Lulu Freemont: It is a great question. One of the biggest challenges is capacity. We hear quite a lot from the smaller tech businesses within our membership that they will have to divert their staff away from existing work to comply with the regime. They do not have compliance teams, and they probably do not have legal counsel. Even at this stage, to try to understand the Bill as it is currently drafted—there are lots of gaps—they are coming to us and saying, “What does this mean in practice?” They do not have the answers, or the capability to identify that. Attendant regulatory costs—thinking about the staff that you have and the cost, and making sure the regulation is proportionate to the need to divert away from business development or whatever work you might be doing in your business—are really fundamental.

Another real risk, and something in the Bill that smaller businesses are quite concerned about, is the potential proposal to extend the senior management liability provisions. We can understand them being in there to enable the regulators to do their job—information requests—but if there is any extension into individual pieces of content, coupled with a real lack of definitions, those businesses might find themselves in the position of restricting access to their services, removing too much content or feeling like they cannot comply with the regime in a proportionate way. That is obviously a very extreme case study. It will be Ofcom’s role to make sure that those businesses are being proportionate and understand the provisions, but the senior management liability does have a real, chilling impact on the smaller businesses within our membership.

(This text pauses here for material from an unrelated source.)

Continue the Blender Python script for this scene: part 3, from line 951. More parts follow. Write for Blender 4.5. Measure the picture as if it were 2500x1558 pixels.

Adam Hildreth: One of the challenges that we have seen over the last few years is that you can have a business that is small in revenue but has a huge global user base, with millions of users, so it is not really a small business; it just has not got to the point where it is getting advertisers and getting users to pay for it. I have a challenge on the definition of a small to medium-sized business. Absolutely, for start-ups with four people in a room—or perhaps even still just two—that do not have legal counsel or anything else, we need to make it simple for those types of businesses to ingest and understand what the principles are and what is expected of them. Hopefully they will be able to do quite a lot early on.

The real challenge comes when someone labels themselves as a small business but they have millions of users across the globe—and sometimes actually quite a lot of people working for them. Some of the biggest tech businesses in the world that we all use had tens of people working for them at one point in time, when they had millions of users. That is the challenge, because there is an expectation for the big-tier providers to be spending an awful lot of money, when the small companies are actually directly competing with them. There is a challenge to understanding the definition a small business and whether that is revenue-focused, employee-focused or about how many users it has—there may be other metrics.

Ian Stevenson: One of the key questions is how much staffing this will actually take. Every business in the UK that processes data is subject to GDPR from day one. Few of them have a dedicated data protection officer from day one; it is a role or responsibility that gets taken on by somebody within the organisation, or maybe somebody on the board who has some knowledge. That is facilitated by the fact that there are a really clear set of requirements there, and there are a lot of services you can buy and consume that help you deliver compliance. If we can get to a point where we have codes of practice that make very clear recommendations, then even small organisations that perhaps do not have that many staff to divert should be able to achieve some of the basic requirements of online safety by buying in the services and expertise that they need. We have seen with GDPR that many of those services are affordable to small business.

If we can get the clarity of what is required right, then the staff burden does not have to be that great, but we should all remember that the purpose of the Bill is to stop some of the egregiously bad things that happen to people as a result of harmful content, harmful behaviours and harmful contact online. Those things have a cost in the same way that implementing data privacy has a cost. To come back to Lulu’s point, it has to be proportionate to the business.